Locate, in the data below, the line that contains "The Blender Python" and the line that contains "mc.build('pier_cap', M['concrete_pier'], pr)"; reproduce exactly those two lines and every line between them, nothing more.

■ The records ■

* Begin *

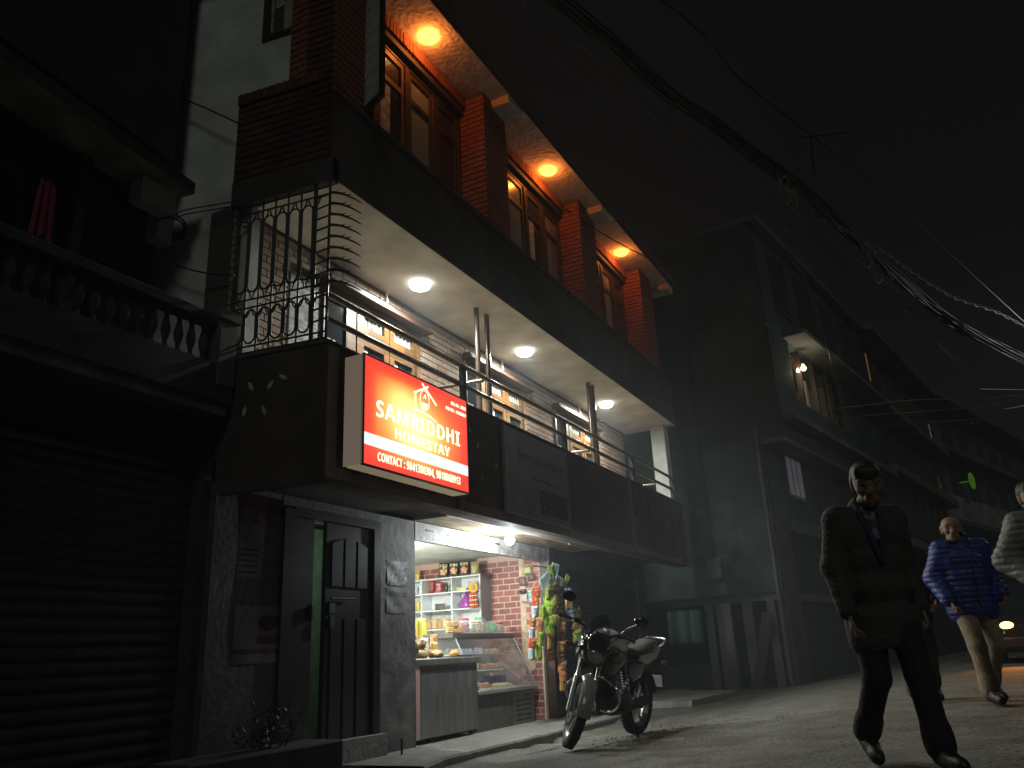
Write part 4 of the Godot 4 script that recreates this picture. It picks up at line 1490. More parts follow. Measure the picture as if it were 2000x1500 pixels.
func build_street() -> void:
	# the street bends a little: local x runs along the row, local z towards the street
	var a := thing("tall_dark_house", "tall dark house jutting out over the street beyond the homestay", "building", Vector3(19, 0, -4))
	var t := Transform3D(Basis(Vector3.UP, -0.1606), Vector3(17.0, 0, -2.95))
	part("gable_wall", boxes([[16.98, 1.85, -12.0, 17.1, 4.95, -2.97], [16.98, 4.95, -12.0, 17.1, 10.0, -2.53]]), mats.teal_wall, a)
	part("front_wall", tboxes(t, [[0.1, 3.35, -0.25, 9.0, 4.95, 0.0], [0.1, 7.45, 0.2, 9.0, 10.0, 0.45], [0.1, 4.95, 0.2, 9.0, 6.05, 0.45], [0.1, 6.05, 0.2, 1.4, 7.45, 0.45], [5.6, 6.05, 0.2, 9.0, 7.45, 0.45]]), mats.teal_wall, a)
	part("floor_slab", tboxes(t, [[0.0, 1.7, -6.0, 9.0, 1.85, -0.05], [0.0, 4.85, -8.0, 9.0, 4.95, 0.46], [0.0, 10.0, -9.0, 9.1, 10.15, 0.6]]), mats.far_wall, a)
	part("window_hood", tboxes(t, [[1.1, 7.45, 0.45, 9.0, 7.55, 0.95], [0.2, 5.3, 0.45, 9.0, 5.42, 0.75]]), mats.far_wall, a)
	part("back_room", tboxes(t, [[0.3, 5.95, -3.0, 9.0, 7.6, -2.9], [5.6, 6.05, -2.9, 5.7, 7.45, 0.2], [1.4, 5.95, -2.9, 5.6, 6.05, 0.2], [1.4, 7.45, -2.9, 5.6, 7.6, 0.2], [1.3, 6.05, -2.9, 1.4, 7.45, 0.2]]), mats.curtain, a)
	for x in [1.75, 2.5, 2.85, 3.75]:
		part("curtain", tboxes(t, [[x, 6.08, 0.24, x + 0.2, 6.9, 0.26]]), mats.curtain, a)
	for x in [1.4, 2.2, 3.3, 4.4, 5.5]:
		part("post", tboxes(t, [[x, 6.05, 0.28, x + 0.1, 7.45, 0.4]]), mats.dark_wood, a)
	bulb(t * Vector3(2.15, 6.97, 0.5), "bright bulb in the far upper room, larger of two", 0.07, mats.bulb_warm, Color(1.0, 0.96, 0.8), 0.3, "far_bulb")
	bulb(t * Vector3(1.79, 6.82, 0.47), "small bulb by the far upper window post", 0.045, mats.bulb_warm, Color(1.0, 0.96, 0.8), 0.15, "far_bulb")
	face_window(a, t * tf(Vector3(1.65, 4.36, 0.0)), 0.95, 0.85, mk("lit_curtain", Color(0.4, 0.36, 0.4), 0.8, {emit = Color(0.9, 0.8, 0.95), power = 0.03}), 3)
	for x in [3.6, 5.4, 7.2]:
		face_window(a, t * tf(Vector3(x, 4.3, 0.0)), 1.0, 0.9, mats.dark_glass, 2)
	for x in [1.4, 3.2, 5.0, 6.8, 8.2]:
		face_window(a, t * tf(Vector3(x, 8.8, 0.45)), 0.9, 1.3, mats.dark_glass, 2)
	# shuttered ground floor, its slats laid in the wall's own axes
	var sh := part("roller_shutter", tboxes(t, [[0.9, -0.2, -0.2, 8.6, 3.1, -0.15]]), mats.shutter, a)
	var sl := MB.new()
	sl.prism(PackedVector2Array([Vector2(0, 0), Vector2(0.02, 0.05), Vector2(0, 0.1)]), Transform3D(Basis(Vector3(0, 0, 1), Vector3.UP, Vector3(-1, 0, 0)), Vector3(3.85, 0, 0)), 7.7)
	var slm := sl.mesh()
	for i in 31:
		var o := own("slat", slm, mats.shutter, sh)
		o.transform = sh.global_transform.affine_inverse() * t * tf(Vector3(4.75, 0.05 + 0.1 * i, -0.148))
	part("shutter_box", tboxes(t, [[0.8, 3.1, -0.25, 8.8, 3.35, 0.1]]), mats.far_wall, a)
	part("front_pier", tboxes(t, [[0.1, -0.2, -0.3, 0.9, 3.35, 0.0]]), mats.far_wall_red, a)
	var ds := MB.new()
	ds.tube([Vector3(16.92, 0.1, -3.05), Vector3(16.92, 5.2, -3.05)], 0.035, 8)
	part("drain_pipe", ds, mats.far_wall, a)
	for p in [[-4.5, 0.16], [-4.2, 0.3], [-3.72, 0.2], [-3.25, 0.16]]:
		part("column", boxes([[17.0, -0.2, p[0] - p[1] / 2, 17.25, 1.7, p[0] + p[1] / 2]]), mats.far_wall, a)
	part("rear_wall", boxes([[18.6, -0.2, -8.0, 18.8, 1.7, -3.2]]), mats.neighbour_dark, a)
	# damp and wear on the gable: patched render, a conduit and a meter box
	part("render_patch", boxes([[16.972, 2.6, -4.6, 16.979, 3.9, -3.7]]), mk("patch", Color(0.045, 0.06, 0.058), 0.9, {tex = texs.stain, scale = 0.7}), a)
	part("meter_box", boxes([[16.86, 2.2, -4.4, 16.979, 2.6, -4.1]]), mats.far_wall, a)
	var cd := MB.new()
	cd.tube([Vector3(16.95, 2.6, -4.25), Vector3(16.95, 7.6, -4.25), Vector3(16.95, 7.8, -3.6)], 0.015, 6)
	part("conduit", cd, mats.cable, a)
	# boards and a tarpaulin leaning below
	var pl := MB.new()
	pl.obox(tf(Vector3(16.85, 0.75, -3.5), 0, 0, 0.12) * Transform3D(Basis.from_euler(Vector3(0.3, 0, 0)), Vector3.ZERO), Vector3(0.03, 1.5, 0.2))
	solo("leaning_plank", pl, mats.dark_wood, "wooden plank leaning against the columns under the dark house", "plank")
	var tp := MB.new()
	for i in 12:
		var z0 := -5.3 + 0.06 * i
		tp.quad(Vector3(16.7 + 0.03 * sin(i * 1.3), 0.95 + 0.02 * (i % 3), z0), Vector3(16.7 + 0.03 * sin((i + 1) * 1.3), 0.95 + 0.02 * ((i + 1) % 3), z0 + 0.06), Vector3(16.75, 1.6, z0 + 0.06), Vector3(16.75, 1.6, z0))
		tp.quad(Vector3(16.74, 1.6, z0), Vector3(16.74, 1.6, z0 + 0.06), Vector3(16.69 + 0.03 * sin((i + 1) * 1.3), 0.95 + 0.02 * ((i + 1) % 3), z0 + 0.06), Vector3(16.69 + 0.03 * sin(i * 1.3), 0.95 + 0.02 * (i % 3), z0))
	solo("tarpaulin", tp, mk("tarp", Color(0.01, 0.04, 0.036), 0.5), "teal tarpaulin hanging in the gap between the two houses", "tarpaulin")
	# row beyond
	var b := thing("far_row_house", "row house with a line of narrow windows further up the street", "building", t * Vector3(14, 0, -2))
	part("wall", tboxes(t, [[9.1, -0.5, -6.0, 19.0, 10.0, 0.3]]), mats.far_wall_red, b)
	part("floor_band", tboxes(t, [[9.1, 3.3, 0.3, 19.0, 3.55, 0.8], [9.1, 5.5, 0.3, 19.0, 5.75, 0.75], [9.1, 7.5, 0.3, 19.0, 7.7, 0.8], [9.05, 10.0, -6.0, 19.2, 10.2, 0.8]]), mats.far_wall, b)
	for i in 8:
		face_window(b, t * tf(Vector3(9.9 + 1.2 * i, 6.65, 0.3)), 0.7, 1.3, mats.dark_glass, 1)
		face_window(b, t * tf(Vector3(9.9 + 1.2 * i, 4.55, 0.3)), 0.7, 1.2, mats.dark_glass, 1)
		if i % 2 == 0:
			face_window(b, t * tf(Vector3(10.2 + 1.2 * i, 8.8, 0.3)), 0.9, 1.2, mats.dark_glass, 2)
	part("lit_window_slit", tboxes(t, [[9.2, 8.4, 0.45, 9.26, 9.3, 0.47]]), mk("slit", Color(0.4, 0.3, 0.15), 0.6, {emit = Color(1.0, 0.7, 0.3), power = 0.1}), b)
	for x in [9.7, 12.1, 14.5, 16.9]:
		part("shop_door", tboxes(t, [[x, 0.0, 0.3, x + 1.9, 3.0, 0.34]]), mats.shutter, b)
	var c := thing("far_pale_building", "pale building where the street bends, with shuttered ground floor", "building", Vector3(44, 0, 2))
	t = Transform3D(Basis(Vector3.UP, -0.288), Vector3(36.3, 0, -0.1))
	part("wall", tboxes(t, [[0.0, -0.5, -5.0, 24.0, 10.6, 0.0]]), mats.far_wall_green, c)
	part("parapet", tboxes(t, [[0.0, 5.3, 0.4, 24.0, 6.3, 0.5]]), mk("far_pale", Color(0.3, 0.29, 0.29), 0.85, {tex = texs.stain, scale = 0.3}), c)
	part("floor_band", tboxes(t, [[0.0, 5.1, 0.0, 24.0, 5.3, 0.55], [0.0, 8.2, 0.0, 24.0, 8.45, 0.6], [0.0, 10.6, -5.0, 24.2, 10.8, 0.7]]), mats.far_wall, c)
	for i in 9:
		for y in [7.3, 9.6]:
			face_window(c, t * tf(Vector3(1.5 + 2.4 * i, y, 0.0)), 1.2, 1.3, mats.dark_glass, 3 if i % 3 == 0 else 2)
	for i in 6:
		part("shop_door", tboxes(t, [[0.8 + 3.4 * i, 0.0, 0.0, 3.6 + 3.4 * i, 3.2, 0.05]]), mats.shutter, c)
	for p in [[0.85, 8.95], [1.35, 9.05]]:
		part("lit_gap_window", tboxes(t, [[p[0], p[1] - 0.35, 0.1, p[0] + 0.07, p[1] + 0.35, 0.12]]), mk("lit_gap", Color(0.6, 0.55, 0.4), 0.6, {emit = Color(1.0, 0.85, 0.55), power = 0.25}), c)
	var gs := MB.new()
	gs.lathe([Vector2(0.2, 0), Vector2(0.34, 0), Vector2(0.36, 0.03), Vector2(0.34, 0.06), Vector2(0.2, 0.06)], t * Transform3D(Basis.from_euler(Vector3(PI / 2, 0, 0)), Vector3(2.7, 6.95, 0.9)), 20)
	for i in 4:
		gs.obox(t * tf(Vector3(2.66 + 0.05 * i, 6.75 + 0.13 * i, 0.95), 0, 0, 0.6 * i), Vector3(0.3, 0.05, 0.03))
	gs.obox(t * tf(Vector3(2.7, 6.95, 0.7)), Vector3(0.05, 0.05, 0.5))
	solo("round_street_sign", gs, mk("green_neon", Color(0.2, 0.3, 0.08), 0.5, {emit = Color(0.45, 0.75, 0.12), power = 0.12}), "small round green glowing sign on the far pale building", "sign")
	# street lamp just past the right edge
	var l := thing("street_lamp", "street lamp on a pole at the bend, where the wires gather", "street lamp", Vector3(17.4, 0.3, 4.5))
	var pm := MB.new()
	pm.tube([Vector3(17.4, 0.1, 4.5), Vector3(17.4, 7.4, 4.5)], 0.09, 12, 0.07)
	part("pole", pm, mats.neighbour_grey, l)
	var am := MB.new()
	am.tube(curve([Vector3(17.4, 6.7, 4.5), Vector3(17.3, 6.9, 4.0), Vector3(17.2, 6.8, 3.6)], 5), 0.025, 8)
	part("arm", am, mats.iron, l)
	var hm := MB.new()
	hm.ball(tf(Vector3(17.2, 6.58, 3.6)), Vector3(0.1, 0.13, 0.1), 8, 14)
	part("lamp_globe", hm, mats.bulb_white, l)
	var cm := MB.new()
	cm.lathe([Vector2(0.0, 0.3), Vector2(0.06, 0.28), Vector2(0.13, 0.12), Vector2(0.13, 0.1)], tf(Vector3(17.2, 6.55, 3.6)), 16)
	part("hood", cm, mats.iron, l)
	lamp_light(l, Vector3(17.2, 6.58, 3.6), Color(0.95, 0.98, 0.95), 2.5, 0.05)

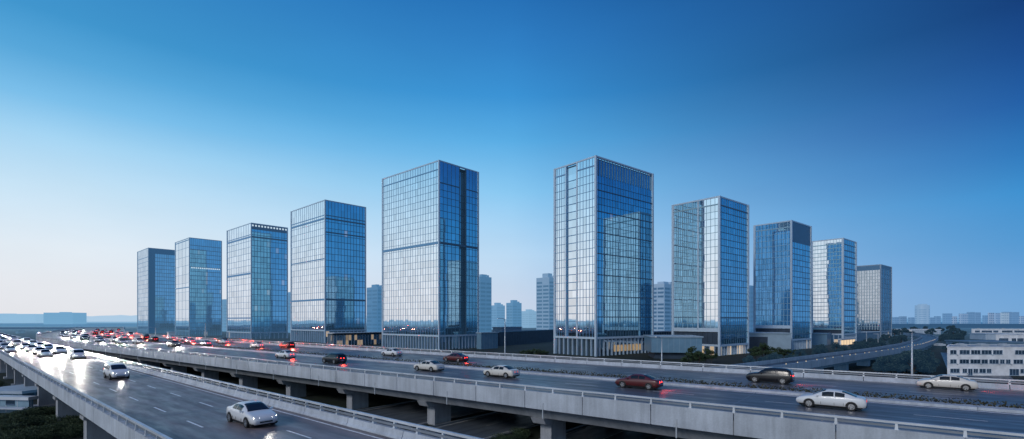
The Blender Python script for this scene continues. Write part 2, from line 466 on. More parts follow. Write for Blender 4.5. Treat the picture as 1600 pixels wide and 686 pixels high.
# ------------------------------------------------------------------ left (near) viaduct
A0, A1 = 7.4, 17.95
SA0, SA1 = -30, 520
va = thing('elevated_highway', 'narrower elevated carriageway in the left foreground with a wet road and blade piers', 'viaduct')
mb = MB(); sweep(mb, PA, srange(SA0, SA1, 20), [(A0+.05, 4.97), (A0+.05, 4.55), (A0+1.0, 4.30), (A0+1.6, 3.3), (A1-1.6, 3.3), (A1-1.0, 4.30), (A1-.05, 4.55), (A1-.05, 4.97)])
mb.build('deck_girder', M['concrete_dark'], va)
for n, sd in ((A0, 1), (A1, -1)):
    s_ = sd
    sec = [(n-.02*s_, 4.35), (n+.42*s_, 4.35), (n+.42*s_, 5.06), (n+.30*s_, 5.20), (n+.24*s_, 5.52), (n-.02*s_, 5.52)]
    pw = wall_with_joints(PA, SA0, SA1, sec, 6.0, .05)
    par = pw.build('parapet', M['concrete'], va)
    rail(par, PA, SA0, 330, n+.11*s_, sd, va, 2.2)
for i in range(24):
    s = 42+17.2*i
    o, d, nn = PA.frame(s)
    mb = MB(); c0 = PA.pt(s, 0, 0)
    w2 = (-d[1], d[0])   # left normal = -n
    mb.obox(c0, d, -.75, .75, -(A1-1.5), -(A0+1.1), 0.0, 3.3)
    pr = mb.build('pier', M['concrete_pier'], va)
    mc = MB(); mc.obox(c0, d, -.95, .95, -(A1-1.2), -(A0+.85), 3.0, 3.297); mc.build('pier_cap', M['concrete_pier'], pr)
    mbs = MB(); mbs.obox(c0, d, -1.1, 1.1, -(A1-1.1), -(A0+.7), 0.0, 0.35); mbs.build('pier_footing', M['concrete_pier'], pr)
mb = MB(); sweep(mb, PA, srange(SA0, SA1, 20), [(A0+.42, DECK), (A1-.42, DECK)], closed=False)
mb.build('road', M['asph_wet'], kind='structure')
mk = MB()
def line(path, s0, s1, n, wd=0.15, z=DECK+.005, step=12):
    sweep(mk, path, srange(s0, s1, step), [(n-wd/2, z), (n+wd/2, z)], closed=False)
line(PA, SA0, SA1, A0+.95); line(PA, SA0, SA1, A1-.95)
for n in (11.15, 14.35):
    s = -29
    while s < 330: line(PA, s, s+3.2, n, .14, step=5); s += 8.2
mk.build('lane_marking', M['paint'], kind='structure')

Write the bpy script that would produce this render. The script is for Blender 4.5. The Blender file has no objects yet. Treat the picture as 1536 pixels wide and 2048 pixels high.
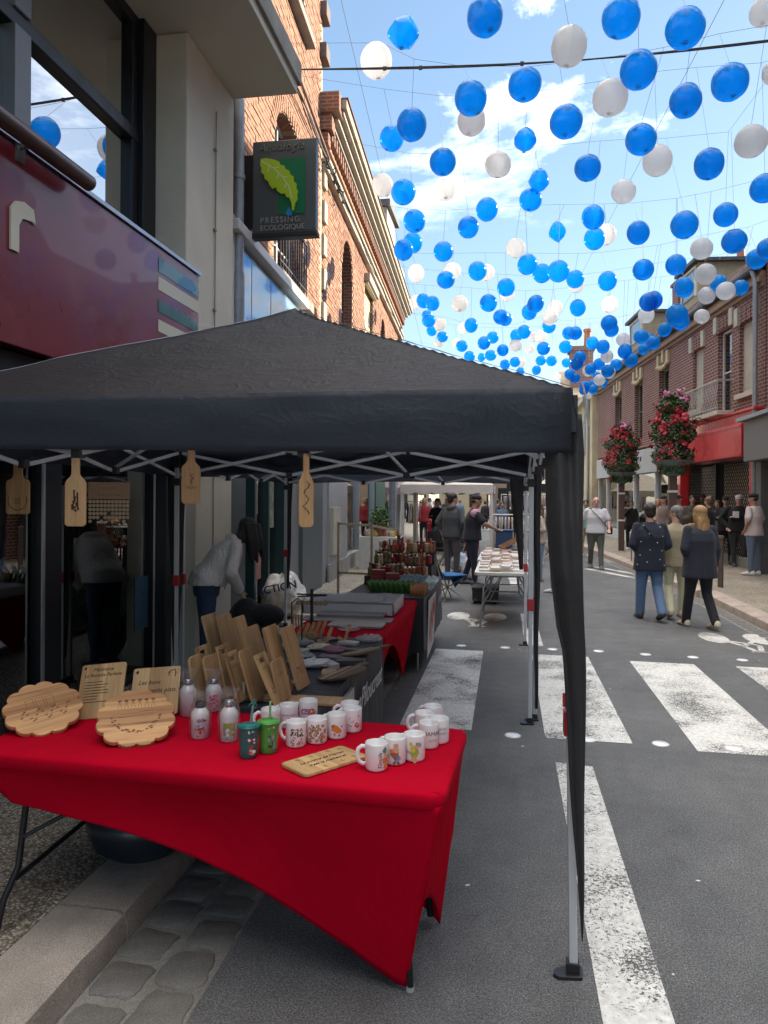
import bpy, bmesh, math, random
import numpy as np
from mathutils import Matrix, Vector, noise
random.seed(7)
R=math.radians
scene=bpy.context.scene
col=scene.collection
# ------------------------------------------------------------------ camera
YAW=R(9.4); EYE=1.75; FPX=1479.0; PCX=768.0; HOR=995.0
cam_data=bpy.data.cameras.new('camera'); cam=bpy.data.objects.new('camera',cam_data); col.objects.link(cam)
cam_data.sensor_fit='VERTICAL'; cam_data.sensor_height=36; cam_data.sensor_width=27; cam_data.lens=26.0
cam_data.shift_y=-29/2048; cam_data.clip_start=.05; cam_data.clip_end=2000
cam.matrix_world=Matrix.Translation((0,0,EYE))@Matrix.Rotation(YAW,4,'Z')@Matrix.Rotation(R(90),4,'X')@Matrix.Rotation(R(.35),4,'Z')
scene.camera=cam
scene.render.resolution_x=768; scene.render.resolution_y=1024
# ------------------------------------------------------------------ light
SUN_AZ=R(36)      # from +X (across the street, right) towards +Y (up the street)
SUN_EL=R(24)
sun_dir=Vector((math.cos(SUN_EL)*math.cos(SUN_AZ),math.cos(SUN_EL)*math.sin(SUN_AZ),math.sin(SUN_EL)))
world=bpy.data.worlds.new('World'); scene.world=world; world.use_nodes=True
nt=world.node_tree; nt.nodes.clear()
def wn(t,**k):
    n=nt.nodes.new(t)
    for a,b in k.items(): setattr(n,a,b)
    return n
out=wn('ShaderNodeOutputWorld'); bg=wn('ShaderNodeBackground'); sky=wn('ShaderNodeTexSky',sky_type='NISHITA')
sky.sun_disc=False; sky.sun_elevation=SUN_EL; sky.sun_rotation=math.atan2(sun_dir.x,sun_dir.y)
sky.air_density=1.0; sky.dust_density=.3; sky.ozone_density=2.2; sky.altitude=50
tc=wn('ShaderNodeTexCoord'); sep=wn('ShaderNodeSeparateXYZ'); nt.links.new(tc.outputs['Generated'],sep.inputs[0])
def wm(op,a,b=None,clamp=False):
    n=wn('ShaderNodeMath',operation=op,use_clamp=clamp)
    for i,q in enumerate((a,b)):
        if q is None: continue
        if isinstance(q,(int,float)): n.inputs[i].default_value=q
        else: nt.links.new(q,n.inputs[i])
    return n.outputs[0]
zc=wm('MAXIMUM',sep.outputs[2],.04)
comb=wn('ShaderNodeCombineXYZ'); nt.links.new(wm('DIVIDE',sep.outputs[0],zc),comb.inputs[0]); nt.links.new(wm('DIVIDE',sep.outputs[1],zc),comb.inputs[1])
n1=wn('ShaderNodeTexNoise'); n1.inputs['Scale'].default_value=1.15; n1.inputs['Detail'].default_value=9; n1.inputs['Roughness'].default_value=.62; n1.inputs['Distortion'].default_value=.35
mp=wn('ShaderNodeMapping'); mp.inputs['Location'].default_value=(3.1,1.55,0); nt.links.new(comb.outputs[0],mp.inputs[0]); nt.links.new(mp.outputs[0],n1.inputs['Vector'])
cr=wn('ShaderNodeValToRGB'); cr.color_ramp.elements[0].position=.555; cr.color_ramp.elements[1].position=.72; nt.links.new(wm('ADD',n1.outputs[0],wm('MULTIPLY',wm('SUBTRACT',sep.outputs[2],.52,True),.42)),cr.inputs[0])  # extra cloud added overhead, out of view, to brighten the shaded street
fade=wm('MULTIPLY',wm('SUBTRACT',sep.outputs[2],.30,True),3.2,True)
cm=wm('MULTIPLY',wm('MULTIPLY',cr.outputs[0],fade),.9,True)
mix=wn('ShaderNodeMixRGB'); nt.links.new(cm,mix.inputs[0]); 
hs=wn('ShaderNodeHueSaturation'); hs.inputs['Saturation'].default_value=1.22; hs.inputs['Value'].default_value=.93
gm=wn('ShaderNodeGamma'); gm.inputs[1].default_value=.62; nt.links.new(sky.outputs[0],gm.inputs[0]); nt.links.new(gm.outputs[0],hs.inputs['Color']); nt.links.new(hs.outputs[0],mix.inputs[1]); mix.inputs[2].default_value=(14.0,13.3,12.4,1)
nt.links.new(mix.outputs[0],bg.inputs[0]); bg.inputs[1].default_value=.15; nt.links.new(bg.outputs[0],out.inputs[0])
ld=bpy.data.lights.new('sun','SUN'); ld.energy=3.9; ld.angle=R(.53); ld.color=(1,.86,.68)
sun=bpy.data.objects.new('sun',ld); col.objects.link(sun); sun.rotation_euler=sun_dir.to_track_quat('Z','Y').to_euler(); sun.location=(20,20,30)
vs=scene.view_settings; vs.view_transform='Standard'; vs.look='None'; vs.exposure=1.68; vs.gamma=1; vs.use_curve_mapping=False
scene.render.engine='CYCLES'; scene.cycles.max_bounces=7; scene.cycles.transparent_max_bounces=14; scene.cycles.caustics_reflective=False; scene.cycles.caustics_refractive=False
# ------------------------------------------------------------------ coordinates
SA,CA=math.sin(YAW),math.cos(YAW)
def ray(u,v):
    x=(u-PCX)/FPX; y=(v-HOR)/FPX
    return (-SA+x*CA, CA+x*SA, -y)
def at(u,v,X=None,Y=None,Z=None,D=None):
    r=ray(u,v)
    if X is not None: t=X/r[0]
    elif Y is not None: t=Y/r[1]
    elif Z is not None: t=(Z-EYE)/r[2]
    else: t=D
    return Vector((t*r[0],t*r[1],EYE+t*r[2]))
class Frame:   # a facade: s runs along it away from the camera, n out towards the street
    def __init__(f,o,deg,side):
        a=R(deg); f.d=Vector((math.sin(a),math.cos(a),0)); f.o=Vector((o[0],o[1],0))
        f.n=Vector((f.d.y,-f.d.x,0)) if side=='L' else Vector((-f.d.y,f.d.x,0))
        f.M=Matrix(((f.d.x,f.n.x,0,f.o.x),(f.d.y,f.n.y,0,f.o.y),(0,0,1,0),(0,0,0,1)))
    def sz(f,u,v,n=0.0):
        r=Vector(ray(u,v)); c=Vector((0,0,EYE)); t=((f.o-c).dot(f.n)+n)/r.dot(f.n); p=c+r*t
        return (p-f.o).dot(f.d), p.z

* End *

■ Answer for the task ■
The Blender Python script for this scene continues. Write part 2, from line 466 on. More parts follow. Write for Blender 4.5. Treat the picture as 1600 pixels wide and 686 pixels high.
# ------------------------------------------------------------------ left (near) viaduct
A0, A1 = 7.4, 17.95
SA0, SA1 = -30, 520
va = thing('elevated_highway', 'narrower elevated carriageway in the left foreground with a wet road and blade piers', 'viaduct')
mb = MB(); sweep(mb, PA, srange(SA0, SA1, 20), [(A0+.05, 4.97), (A0+.05, 4.55), (A0+1.0, 4.30), (A0+1.6, 3.3), (A1-1.6, 3.3), (A1-1.0, 4.30), (A1-.05, 4.55), (A1-.05, 4.97)])
mb.build('deck_girder', M['concrete_dark'], va)
for n, sd in ((A0, 1), (A1, -1)):
    s_ = sd
    sec = [(n-.02*s_, 4.35), (n+.42*s_, 4.35), (n+.42*s_, 5.06), (n+.30*s_, 5.20), (n+.24*s_, 5.52), (n-.02*s_, 5.52)]
    pw = wall_with_joints(PA, SA0, SA1, sec, 6.0, .05)
    par = pw.build('parapet', M['concrete'], va)
    rail(par, PA, SA0, 330, n+.11*s_, sd, va, 2.2)
for i in range(24):
    s = 42+17.2*i
    o, d, nn = PA.frame(s)
    mb = MB(); c0 = PA.pt(s, 0, 0)
    w2 = (-d[1], d[0])   # left normal = -n
    mb.obox(c0, d, -.75, .75, -(A1-1.5), -(A0+1.1), 0.0, 3.3)
    pr = mb.build('pier', M['concrete_pier'], va)
    mc = MB(); mc.obox(c0, d, -.95, .95, -(A1-1.2), -(A0+.85), 3.0, 3.297); mc.build('pier_cap', M['concrete_pier'], pr)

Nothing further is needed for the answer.